The Last Badshah E Hind
The last Indian ruler to be ever honoured and accepted as the Emperor of India was the 19th Mughal Emperor Abu Zafar Siraj-ud-din Muhammad Bahadur Shah well renowned as Bahadur Shah Zafar during the Indian Rebellion, 1857. Of his neutral views on religion, many native rulers and regiments accepted and declared him the Emperor of India.
Nana Saheb Peshwa II, the illegitimate successor of Peshwa Baji Rao II also recognised Zafar as the Emperor of India despite his religion.
On 11 May, the mutineers reached and captured Delhi, and declared Bahadur Shah Zafar the Emperor of India, and the Emperor held his first court in many years. However, the Britishers did return and laid siege to Delhi on 8 June 1857. On 21 September, Delhi was fallen back to the British's hand. The city received significant damage during the battle. Afterwards, the last titular Mughal Emperor Bahadur Shah Zafar was captured and exiled to Yangon, Myanmar serving his last days in captivity till his last breath on 7 November 1862.

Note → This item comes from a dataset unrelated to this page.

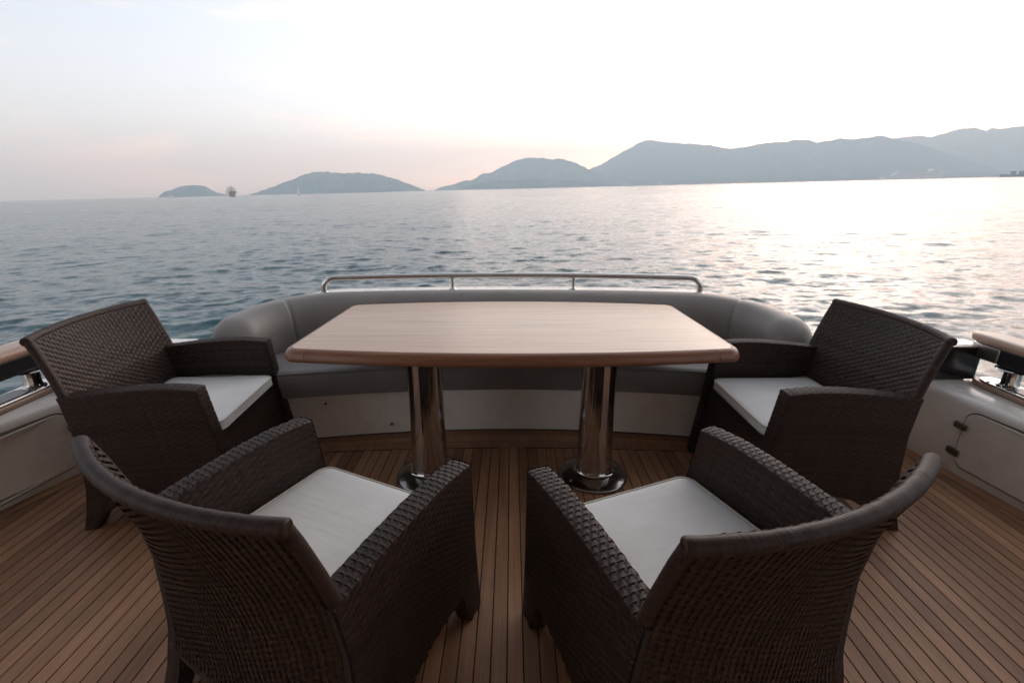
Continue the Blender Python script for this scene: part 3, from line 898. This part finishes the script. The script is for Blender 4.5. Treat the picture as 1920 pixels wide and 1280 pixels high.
def make_chair():
    root = empty('wicker_armchair')
    inside = lambda p: p[..., 2] > arch(p[..., 1]) + 0.002
    for s in (1, -1):
        # side panel core with the arched lower edge
        ycut = np.linspace(0, 1, 27)
        b_ = MB()
        top, bot = [], []
        zz = np.linspace(0.02, 1, 24)
        for face in (0, 1):
            G = []
            for u in ycut:
                rowp = []
                y_top = rear(0.62) + (front(0.64) - rear(0.62)) * u
                zt = armtop(y_top)
                y_b0 = rear(0.06) + (front(0.06) - rear(0.06)) * u
                zb = arch(y_b0)
                for w in zz:
                    z = zb + (zt - zb) * (w - 0.02) / 0.98
                    y = rear(z) + (front(z) - rear(z)) * u
                    x = xo(y, z) - 0.004 if face == 0 else xi(y, z) + 0.003
                    rowp.append((s * x, y, z))
                G.append(rowp)
            b_.grid(np.array(G))
            G = np.array(G)
            if face == 0: G0 = G
        # close edges
        for a, c in ((G0[0], G[0]), (G0[-1], G[-1]), (G0[:, 0], G[:, 0]), (G0[:, -1], G[:, -1])):
            b_.grid(np.stack([a, c]))
        arm = b_.build('arm', 'wicker_core', root, smooth=40)
        def f_out(u, v):
            z = v * 0.64; y = rear(z) + (front(z) - rear(z)) * u
            z = v * armtop(y); y = rear(z) + 0.004 + (front(z) - rear(z) - 0.006) * u
            return V3(s * xo(y, z), y, z)
        def f_in(u, v):
            z = 0.36 + v * 0.28; y = (rear(z) + 0.02) + (front(z) - rear(z) - 0.025) * u
            z = 0.36 + v * (armtop(y) - 0.36)
            return V3(s * xi(y, z), y, z)
        def f_top(u, v):
            y = -0.29 + (front(0.645) + 0.29) * u; z = armtop(y) + 0.004 * np.sin(np.pi * v) ** 0.6
            return V3(s * (xi(y, z) + 0.0 + 0.066 * v), y, z)
        def f_fr(u, v):
            z = 0.01 + v * 0.635; y = front(z) + 0.004 * np.sin(np.pi * u) ** 0.6
            return V3(s * (xi(y, z) + 0.066 * u), y, z)
        mbs = [weave(f_out, 0.58, 0.64, inside, flip=(s < 0)), weave(f_in, 0.50, 0.29, None, flip=(s > 0)),
               weave(f_top, 0.53, 0.066, None, row=0.0112, pitch=0.019, amp=0.0013, flip=(s < 0)), weave(f_fr, 0.066, 0.635, None, row=0.0125, pitch=0.0165, flip=(s > 0))]
        w_ = MB()
        for q in mbs:
            for vv in q.v: pass
            w_.v += q.v; w_.f += [tuple(i + w_.n for i in f) for f in q.f]; w_.n += q.n
        o_ = w_.build('wicker_weave', 'wicker', arm, smooth=60); tag(o_, kind='stuff')
        # wrapped legs
        for (fy0, fy1, yt0, yt1, zt) in ((0.258, 0.337, 0.190, front(0.20) - 0.003, 0.20), (-0.345, -0.285, rear(0.16) + 0.003, -0.190, 0.16)):
            rings = []
            N = 36
            for q in range(N + 1):
                t = q / N; z = 0.002 + t * (zt - 0.002)
                rid = 0.0010 * (q % 2)
                ya, yc = fy0 + (yt0 - fy0) * t, fy1 + (yt1 - fy1) * t
                if fy0 > 0: yc = front(z)
                else: ya = rear(z)
                xa = xi((ya + yc) / 2, z) + 0.010 * (1 - t); xb = xo((ya + yc) / 2, z)
                c = 0.007
                r_ = [(xa + c, ya - rid), (xb - c, ya - rid), (xb + rid, ya + c), (xb + rid, yc - c), (xb - c, yc + rid), (xa + c, yc + rid), (xa - rid, yc - c), (xa - rid, ya + c)]
                rings.append([(s * x, y, z) for x, y in (r_ if s > 0 else r_[::-1])])
            b_ = MB(); b_.loft(rings); b_.build('leg', 'wicker_wrap_upright', root, smooth=50)
    # back
    b_ = MB()
    X = np.linspace(-1, 1, 25); Zs = np.linspace(0.13, 0.855, 28)
    faces = []
    for side in (0, 1):
        G = np.array([[(x * (hw_back(z) - 0.004), yb(x * hw_back(z), z, side) + (0.004 if side else -0.004), z) for z in Zs] for x in X])
        faces.append(G); b_.grid(G)
    a, c = faces
    for p, q in ((a[0], c[0]), (a[-1], c[-1]), (a[:, 0], c[:, 0]), (a[:, -1], c[:, -1])): b_.grid(np.stack([p, q]))
    back = b_.build('backrest', 'wicker_core', root, smooth=40)
    def f_bf(u, v):
        z = 0.42 + v * 0.430; x = (2 * u - 1) * (hw_back(z) - 0.012); return V3(x, yb(x, z, 0), z)
    def f_br(u, v):
        z = 0.11 + v * 0.740; x = (2 * u - 1) * (hw_back(z) - 0.004); return V3(x, yb(x, z, 1), z)
    def f_sd(s):
        def g(u, v):
            z = 0.14 + v * 0.72; return V3(s * (hw_back(z) - 0.001), yb(s * hw_back(z), z, 1) + 0.004 + u * (BT - 0.008), z)
        return g
    arch_b = lambda p: p[..., 2] > 0.135 + 0.03 * (1 - (p[..., 0] / 0.34) ** 2)
    mbs = [weave(f_bf, 0.67, 0.44, None, row=0.0125, pitch=0.020, amp=0.0021, flip=False), weave(f_br, 0.69, 0.740, arch_b, row=0.0105, pitch=0.0195, amp=0.0009, flip=True)]
    w_ = MB()
    for q in mbs:
        w_.v += q.v; w_.f += [tuple(i + w_.n for i in f) for f in q.f]; w_.n += q.n
    o_ = w_.build('wicker_weave', 'wicker', back, smooth=60); tag(o_, kind='stuff')
    # wrapped rolls: fine coils round the side and top edges of the back
    N = 460; ii = np.arange(N)
    x = np.linspace(-0.350, 0.350, N)
    pl = np.stack([x, yb(x, 0.862, 1) + BT / 2, 0.8605 + 0 * x], 1)
    rad = 0.0178 + 0.0005 * (ii % 2) - 0.0002 * (ii % 17 == 0) + 0.0004 * np.sin(ii * 0.13 + 1.5 * np.sin(ii * 0.05))
    for e, k_ in enumerate((0.78, 0.90, 0.96, 0.99)): rad[e] *= k_; rad[-1 - e] *= k_
    b_ = MB(); b_.tube(pl, rad, 16); roll = b_.build('top_roll', 'wicker_wrap', root, smooth=50)
    for s in (1, -1):
        zz = np.linspace(0.135, 0.858, 330); ii = np.arange(330)
        pl = np.stack([s * (hw_back(zz) - 0.006), yb(hw_back(zz), zz, 1) + BT / 2, zz], 1)
        b_ = MB(); b_.tube(pl, 0.0170 + 0.0005 * (ii % 2) - 0.0006 * (ii % 11 == 0), 14); b_.build('edge_roll', 'wicker_wrap_upright', back, smooth=50)
    # plaited strands lying along the inner edge of the roll
    b_ = MB()
    NL = 46
    for i in range(NL):
        x = -0.300 + 0.600 * (i + 0.5) / NL
        for r_, (zc, yo_, tilt) in enumerate(((0.873, 0.021, 0.55), (0.853, 0.0265, -0.55))):
            c0 = np.array([x, yb(x, 0.862, 1) + BT / 2 + yo_ * 0.75, zc - 0.010 + (0.004 if i % 2 else 0)])
            ln, wd = 0.0155, 0.0062
            G = []
            for a in np.linspace(-1, 1, 6):
                rowp = []
                for e in (-1, 0, 1):
                    w = wd * math.sqrt(max(0.06, 1 - a * a)) * e
                    dx = a * ln * math.cos(tilt) - w * math.sin(tilt)
                    dz = a * ln * math.sin(tilt) * 0.8 + w * math.cos(tilt)
                    rowp.append(c0 + np.array([dx, (0.0042 * (1 - a * a) if e == 0 else 0.001 * (1 - a * a)) - 0.55 * max(dz, 0), dz]))
                G.append(rowp)
            b_.grid(np.array(G)[:, ::-1])
    o_ = b_.build('plait', 'wicker', roll, smooth=80); tag(o_, kind='stuff')
    # seat box under the cushion
    b_ = MB()
    G0 = np.array([[(x * 0.289, front(z) - 0.022, z) for z in np.linspace(0.15, 0.408, 8)] for x in np.linspace(-1, 1, 9)])
    b_.grid(G0)
    b_.box(-0.288, 0.288, -0.27, 0.262, 0.396, 0.408)
    seat = b_.build('seat_base', 'wicker_core', root)
    def f_sf(u, v):
        z = 0.14 + v * 0.265; return V3((2 * u - 1) * 0.289, front(z) - 0.018, z)
    o_ = weave(f_sf, 0.578, 0.265, None, flip=True).build('wicker_weave', 'wicker', seat, smooth=60); tag(o_, kind='stuff')
    # cushion
    def sq(hx, y0, y1, z, r, n=7):
        pts = []
        for (cx, cy, a0) in ((hx - r, y1 - r, 0), (-hx + r, y1 - r, 90), (-hx + r * 0.6, y0 + r * 0.6, 180), (hx - r * 0.6, y0 + r * 0.6, 270)):
            rr = r if a0 < 180 else r * 0.6
            for q in range(n):
                a = R(a0 + 90 * q / (n - 1)); pts.append((cx + rr * math.cos(a), cy + rr * math.sin(a), z))
        return pts
    b_ = MB()
    lev = [(0.006, 0.409), (0.0, 0.412), (-0.002, 0.425), (-0.002, 0.440), (0.001, 0.449), (0.012, 0.4555), (0.035, 0.459), (0.08, 0.4615), (0.14, 0.463), (0.20, 0.4635)]
    rings = []
    for ins, z in lev:
        rings.append(sq(0.279 - ins, -0.262 + ins, 0.268 - ins, z, max(0.045 - ins * 0.3, 0.012)))
    b_.loft(rings)
    cu = b_.build('seat_cushion', 'canvas', root, smooth=50)
    for z, ins in ((0.4505, 0.0005), (0.4130, 0.0)):
        ring = np.array(sq(0.2795 - ins, -0.2625 + ins, 0.2685 - ins, z, 0.045)); ring = np.concatenate([ring, ring[:1]])
        b_ = MB(); b_.tube(ring, 0.0042, 6, cap=False); b_.build('piping', 'piping', cu, smooth=80)
    return root
def copy_tree(o, parent=None):
    c = o.copy(); col.objects.link(c)
    c.parent = parent
    for ch in list(o.children): copy_tree(ch, c)
    return c
spots = [((-0.557, 1.169), -25.5, 'dark wicker armchair at front left, its back to the viewer, left of the centre planks'),
         ((0.473, 1.114), 22.5, 'dark wicker armchair at front right, its back to the viewer, right of the centre planks'),
         ((-1.568, 2.124), -86.6, 'wicker armchair at the left end of the table, brown backrest towards the sea'),
         ((1.358, 2.097), 90.8, 'wicker armchair at the right end of the table, beside the hinged locker door')]
proto = make_chair()
chairs = [proto] + [copy_tree(proto) for _ in spots[1:]]
for o, ((x, y), a, lab) in zip(chairs, spots):
    o.location = (x, y, 0.0); o.rotation_euler = (0, 0, R(a))
    tag(o, lab, 'armchair', 'wicker armchairs around the table'); boat(o)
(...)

After the nominal Mughal Emperor was deposed as the result of the First Indian Independence Rebellion in 1857. The government of England decided to transfer control of British India and its princely states from the English East India Company to the British Crown, thus groundbreaking the start of the British Raj and bestowing Queen Victoria the additional title of the Empress of India, marking the start of British Monarch that ended with the Indian republican constitution adaptation on 26 January 1950 making George VI the Last British King of India.